El Sábado de Gloria, a la hora del vermut, Melgar es una fiesta. Pandillas endomingadas entran y salen de los bares para cumplir con el rito. Es la España eterna. Risas, bromas, jolgorio. A la entrada de la plaza nos sale al paso una mesonera ofreciéndonos comida y acomodo para las bicicletas. Aceptamos. Nos sentamos en la terraza con vistas a la plaza. Buena comida, inmejorable atención. El café, diez. Cae un chaparrón y corren los toldos para que podamos continuar recreándonos con el espectáculo. Ese centro cultural en el medio de la plaza con hechuras de iglesia, pero también de logia masónica, o, si se quiere, por el estilo de los soportales que le flanquean, de academia platónica. La alameda de plátanos entrelazados, los bancos de diseño. Todo peatonal. Un pueblo hermoso y, eso, a pesar de que el caserío es más bien pobretón.
Salimos de Melgar por la carretera que lleva a Castrogeriz. El futuro se presenta incierto. Una panza de burro gigantesca está descargando un poco más allá. Dudamos. Parece que se aleja. Decidimos aventurarnos. Cuatro kilómetros hasta Arenillas de Riopisuerga. Torcemos a la derecha y buscamos la iglesia para sestear un rato en su atrio. El atrio tiene el candado echado, pero delante hay dos bancos de hierro que nos vienen como de molde para lo que nos proponemos. Descansamos un rato y seguimos camino. Terreno llano, trigales hasta el horizonte, choperas por el lado del río. En Palacios de Riopisuerga se gira a la derecha para ir a cruzar el río por un puente medieval tan bien restaurado que parece un parque temático. A la salida del puente, Lantadilla. Lantadilla rezuma prosperidad. Nos dicen que apenas quedan veinte kilómetros para Frómista. Las panzas de burro amenazan por los cuatro costados. Se las ve descargar con alegría, pero nos están respetando. Hasta llegar a Requena de Campos en donde nos ponemos asubio en una nave llena de aperos de labranza. Dura poco el chaparrón. Seguimos camino.
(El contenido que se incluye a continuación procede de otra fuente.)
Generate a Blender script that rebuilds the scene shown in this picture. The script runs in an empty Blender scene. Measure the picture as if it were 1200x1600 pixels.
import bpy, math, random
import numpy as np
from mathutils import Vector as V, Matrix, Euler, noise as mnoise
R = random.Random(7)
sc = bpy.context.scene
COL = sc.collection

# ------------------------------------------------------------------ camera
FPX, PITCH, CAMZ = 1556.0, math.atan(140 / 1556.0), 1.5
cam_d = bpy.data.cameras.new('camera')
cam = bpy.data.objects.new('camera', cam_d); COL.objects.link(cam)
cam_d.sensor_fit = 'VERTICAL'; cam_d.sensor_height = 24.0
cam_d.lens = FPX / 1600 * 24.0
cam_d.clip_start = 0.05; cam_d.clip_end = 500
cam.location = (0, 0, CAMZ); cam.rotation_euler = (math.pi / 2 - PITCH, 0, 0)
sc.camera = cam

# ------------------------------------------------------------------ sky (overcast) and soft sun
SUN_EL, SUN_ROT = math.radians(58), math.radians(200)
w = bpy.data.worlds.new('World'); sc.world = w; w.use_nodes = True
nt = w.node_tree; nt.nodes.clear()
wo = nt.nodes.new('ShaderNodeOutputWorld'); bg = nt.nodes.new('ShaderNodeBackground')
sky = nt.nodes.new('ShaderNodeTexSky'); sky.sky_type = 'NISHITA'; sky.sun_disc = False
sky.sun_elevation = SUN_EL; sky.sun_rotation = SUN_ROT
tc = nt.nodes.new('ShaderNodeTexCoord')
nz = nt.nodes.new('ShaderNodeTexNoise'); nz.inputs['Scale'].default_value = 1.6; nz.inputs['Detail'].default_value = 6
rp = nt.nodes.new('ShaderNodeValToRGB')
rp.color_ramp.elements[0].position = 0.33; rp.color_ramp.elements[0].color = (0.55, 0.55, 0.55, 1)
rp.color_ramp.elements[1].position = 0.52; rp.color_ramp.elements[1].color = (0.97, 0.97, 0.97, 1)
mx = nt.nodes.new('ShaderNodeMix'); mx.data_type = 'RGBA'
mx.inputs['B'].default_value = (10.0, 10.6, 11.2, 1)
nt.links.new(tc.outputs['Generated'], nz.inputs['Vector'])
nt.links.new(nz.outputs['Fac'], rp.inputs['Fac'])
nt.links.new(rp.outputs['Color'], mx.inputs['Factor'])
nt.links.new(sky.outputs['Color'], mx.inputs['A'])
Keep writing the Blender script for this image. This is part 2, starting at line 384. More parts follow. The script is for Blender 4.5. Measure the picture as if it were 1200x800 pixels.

Siete kilómetros a Frómista y casi todo cuesta abajo. No tardamos en llegar. Antes de entrar al pueblo descansamos un rato junto a la Ermita del Otero. Desde luego que en pocos lugares se ven sitios tan paradisiacos y tan solitarios como en estos pueblos de Castilla. Vamos para el pueblo. Se ven peregrinos, pero no exagerado. Damos unas vueltas y tomamos un café con pastas. Vamos a la estación para tomar el tren de regreso a casa. En la estación hay tertulia supervisada por el discapacitado mental del pueblo, un viejo conocido de anteriores incursiones en el territorio. El nos pone al tanto de todo lo concerniente a la llegada del tren. Porque esas estaciones ya no tienen factor que las sirva. Subimos al tren con las bicicletas. No eramos los únicos ciclistas. Antes de bajarse en Herrera le preguntaron al factor si eran muchos los ciclistas que tomaban el tren. Demasiados para mi gusto, respondió el tipo. Cinco minutos después, nos apeamos en Alar.
En definitiva, sesenta kilómetros de carreteras llanas perfectamente asfaltadas en los que nos cruzamos con unos diez coches. Lo demás, lo dicho.